PriceSmart (PSMT) tumbled 9% after falling short of profit and sales estimates over its fiscal third quarter. Earnings of 62 cents a share missed by 5 cents. Revenue increased 3.7% to $730.3 million, but missed estimates by $4.2 million.

Herman Miller (MLHR) increased 7% on a mixed fourth quarter. Earnings of 64 cents a share beat consensus by 9 cents. Revenue slipped 0.9% to $577.2 million and missed estimates by $6.3 million.

Costco Wholesale Corp. (COST) enjoyed healthy growth over June, particularly after stripping out the effects of gas prices and currency exchange.

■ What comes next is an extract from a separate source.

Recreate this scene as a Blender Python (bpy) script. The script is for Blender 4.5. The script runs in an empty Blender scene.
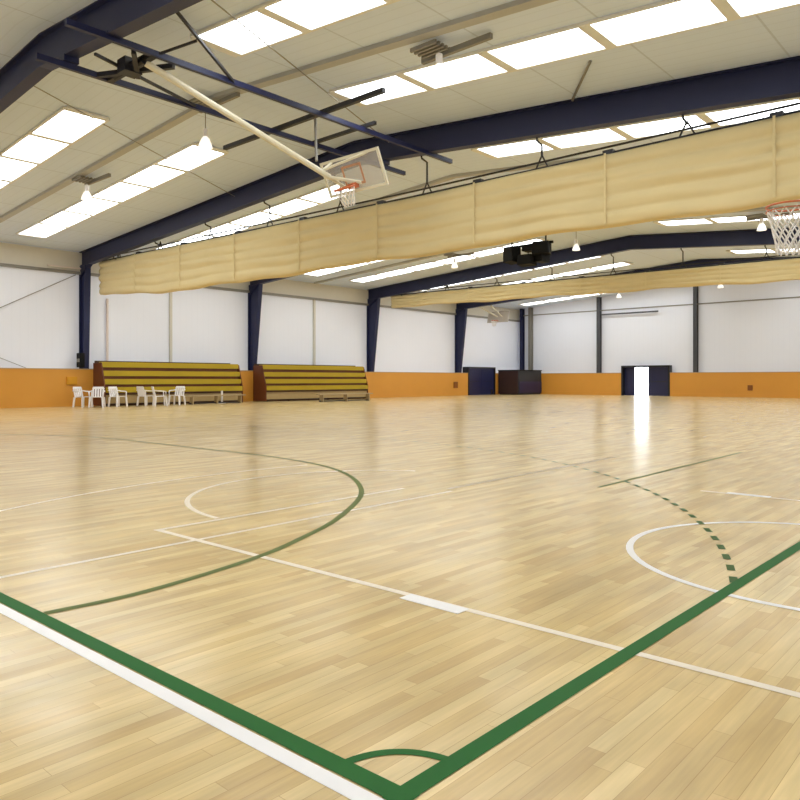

The bulk retailer reported net sales of $12.17 billion in June, up 7% from a year earlier. Comparable sales rose 6%, driven by a 6.5% increase in the U.S., a 3.2% gain in Canada, and a 6.2% rise internationally.

Excluding gas and foreign exchange swings, overall comparable sales rose 6.5% and international markets saw a 7.1% bump.

Costco shares edged higher. But as TheStreet's Brian Sozzi points out, Amazon's (AMZN) purchase of Whole Foods (WFM) has caused Costco's shares to crash inside a month.

L Brands Inc. (LB) was 14% lower after reporting a sharp decline in sales in June. Revenue at the parent of Victoria's Secret and Bath & Body Works dropped 6% to $1.21 billion, and same-store sales fell 9%. In the 22 weeks to July 1, sales dropped 9%. 

HSN Inc. (HSNI) surged nearly 30% after Liberty Interactive Corp. (QVCA) agreed to acquire the portions of the business it doesn't already own. Liberty will purchase the remaining 61.8% stake in an all-stock deal with a value of roughly $2.6 billion and equity value of $2.1 billion. 

Tesla Inc. (TSLA) entered bear market territory on Thursday, having fallen 20% from its 52-week closing high of $383.45 on June 23. The electric automaker has fallen roughly 15% since the beginning of week. News that its second-quarter deliveries fell short of Wall Street estimates by 8% pulled shares sharply lower on Wednesday.